Traffic control in the state’s vocabulary seems to be just about regulating traffic flow at busy traffic junctions, and nowhere else. If periodically there are spurts of police activities in checking of driving licenses and vehicle registration papers on the roads, these have had hardly anything to do with traffic control but insurgency and crime vigil. We wish they were otherwise. We wish there were mobile traffic policemen on motorcycles, chasing down rash drivers and awarding them penalties including confiscation of driving licenses or even jail depending on the seriousness of the offences. But then again, driving licenses in Manipur have long ceased to have the value they are supposed to have, because they are so freely available and signifies no particular knowledge of traffic rules or driving skills. It is also no longer a document that anybody would be particularly worried about losing, or confiscation by police, for replacements are just a matter of a few hundred rupees tip to touts outside the motor vehicle department. Equally easy would be to tip the policemen on traffic vigil duty instead and get the original back. The traffic mess in this sense is also a part of the Aegean stable of corruption in the state awaiting a Hercules to clean.

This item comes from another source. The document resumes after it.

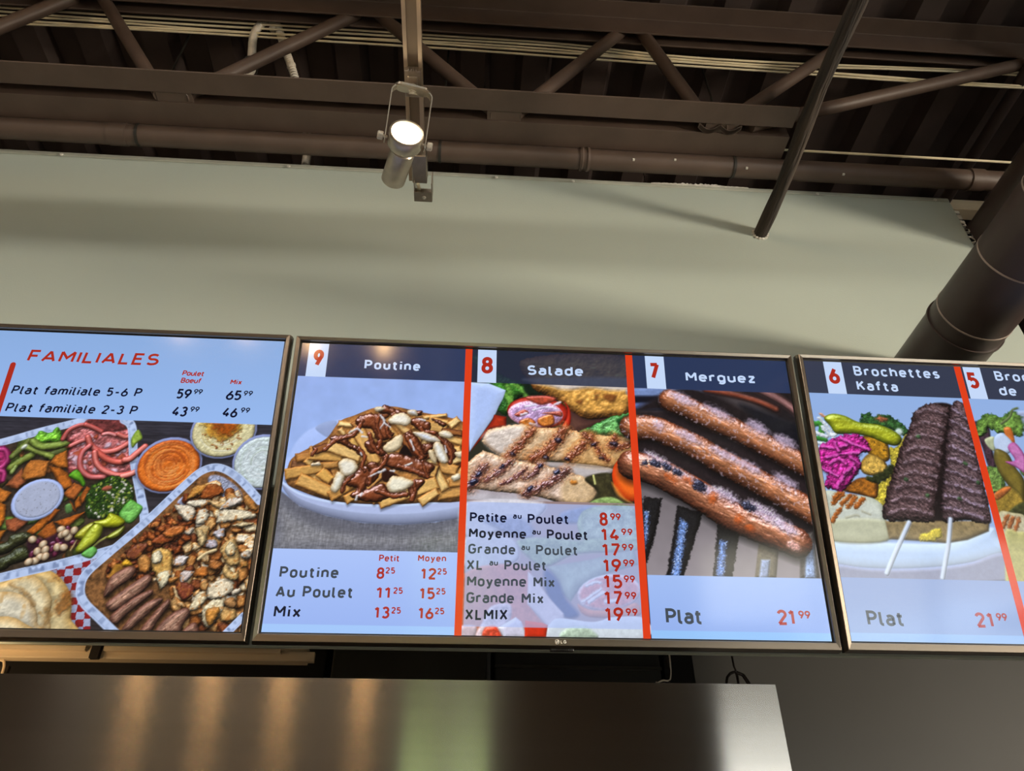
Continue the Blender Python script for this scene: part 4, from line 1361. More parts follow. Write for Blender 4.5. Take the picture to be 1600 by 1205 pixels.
for a_, w_ in (("167.0,153.7 163.9,174.8 173.1,200.3 170.3,223.2", 9), ("195.5,150.1 183.5,181.9 192.0,199.6", 8), ("134.8,168.0 123.0,194.3 104.9,202.5 84.7,210.9", 10), ("151.3,193.3 160.5,218.5 170.9,230.8", 9), ("135.2,224.4 145.9,239.1 143.0,259.1 148.5,268.8", 8),
               ("187.9,237.8 180.1,257.9 162.8,273.2 159.9,292.8", 10), ("242.6,172.0 255.3,184.6 274.6,186.5", 9), ("222.8,198.6 238.5,221.0 253.8,240.7", 10), ("287.1,199.0 302.1,213.9 310.1,233.9 308.2,246.5", 9), ("212.6,256.9 241.2,266.0 265.1,275.1", 11),
               ("126.4,279.2 114.1,294.2 111.0,308.7", 9), ("174.8,306.9 203.0,315.7 230.3,312.5", 11), ("242.6,288.0 245.9,304.9 240.1,321.8", 9), ("87.0,210.8 76.5,221.3 70.3,229.0", 8), ("256.4,245.6 262.2,265.3 267.5,277.5", 7), ("53.8,227.0 48.3,239.7", 8)):
    cv.line(a_, w_, (126, 60, 28), (70, 30, 16), tex=0.2, ts=6, feather=2.5, warp=2.5, wscale=6, spec=0.7, rough=0.5, bump=0.9)
for a_, c_ in (("185.5,161.0 200.2,148.6 219.5,149.2 228.8,162.0 221.1,172.8 206.7,172.0 189.8,170.0", CURD), ("179.4,219.2 199.1,199.4 210.5,192.6 216.5,203.9 210.2,221.9 189.6,230.2", (222, 206, 172)),
               ("235.1,186.6 260.2,187.0 286.0,200.3 282.7,206.3 261.2,205.0 244.1,196.6", (206, 212, 226)), ("274.6,210.9 288.8,207.9 305.2,241.6 294.2,249.4 281.9,237.3", (224, 224, 218)),
               ("98.2,255.5 109.2,245.3 128.2,249.6 134.7,264.3 124.0,278.1 107.9,277.3", (228, 222, 206)), ("91.1,292.4 99.2,271.5 113.1,279.6 107.8,299.2 100.0,311.9 89.1,305.7", (230, 228, 214)),
               ("193.0,289.4 204.8,276.9 241.4,286.8 225.2,304.2 202.5,309.0 192.1,299.1", (232, 226, 204)), ("284.1,186.2 298.3,180.5 311.9,190.9 303.8,197.1 289.3,194.3", (224, 220, 210)),
               ("265.9,225.2 274.0,222.4 281.9,237.3 281.3,249.8 271.5,242.6", (222, 206, 170)), ("221.5,141.7 235.9,140.1 241.4,151.1 225.6,150.3", (206, 214, 232)),
               ("156.1,138.8 167.9,135.2 176.7,140.2 164.0,146.5", (206, 208, 200)), ("48.1,257.1 61.4,253.0 66.7,259.0 51.0,261.9", (220, 224, 226)), ("311.7,273.7 325.6,268.4 330.6,278.1 316.8,283.4", (222, 220, 206)),
               ("316.9,226.1 331.0,223.1 331.5,235.7 322.0,236.0", (224, 214, 190))):
    cv.blob(a_, c_, CURDE, r=8, tex=0.06, ts=6, bump=0.55, spec=0.12, rough=0.8, warp=1.5, shadow=(1, 3, 3, 0.4))
for a_, w_ in (("169.4,153.7 177.6,166.5 171.5,179.7", 4), ("177.8,169.1 190.5,179.0", 3), ("113.3,192.0 126.7,183.8 136.9,191.2", 4), ("230.2,203.5 235.8,216.0 238.6,223.6", 3), ("224.2,255.3 235.6,250.0", 4),
               ("160.9,278.2 174.1,270.4", 3), ("137.6,324.6 139.2,317.4", 4), ("146.0,317.3 147.9,312.4", 4), ("244.2,158.9 256.4,161.1", 3), ("141.0,236.8 138.2,231.8", 3), ("297.4,214.0 300.3,226.6", 3),
               ("176.5,270.4 186.5,265.2", 5), ("197.0,266.1 204.1,267.1", 3), ("137.6,198.9 147.1,199.9", 3)):
    cv.line(a_, w_, (226, 228, 238), tex=0.1, feather=2.5, alpha=0.85, warp=1.2)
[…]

Then there is the question of the larger governmental vision and will. Does the administration have these at all? Reams after reams have been written on why inter-district as well as interstate buses should not have their terminuses in the heart of the city. And yet, the government remains unperturbed, by daily horror faced by the public. The Jiri bus parking at Waheng Leikai and Tiddim road bus parking at Keishampat Power House to name just two are nightmares for any average commuter. Until ring roads are built around Imphal (of which we have been hearing there is already a plan to build two), all long distance buses can skirt around the city to dock at a central terminus in one of the suburbs, why cannot the present bus docks in the heart of Imphal be shifted a few kilometres away from where they are now? The larger city architecture also contains more flaws. Like a house with no kitchen, or toilet, Imphal city has no proper parking space for private vehicles. This being the case, vehicle users park their vehicles wherever it pleases them. The city’s architects remain uninterested in doing what is obviously the needful. All that they are interested is erecting more box stalls whatever space is available. What can be more myopic than this? There is also the narrow two-lane BT flyover which many had argued would be the solution to Imphal traffic. Where is the solution then? We will not be surprised at all if Imphal begins to see atrocious traffic jams on top of the flyover itself considering the driving discipline of the place. Shouldn’t attitudes change now? Shouldn’t traffic control be treated as an important responsibility and not a subsidiary function of the government?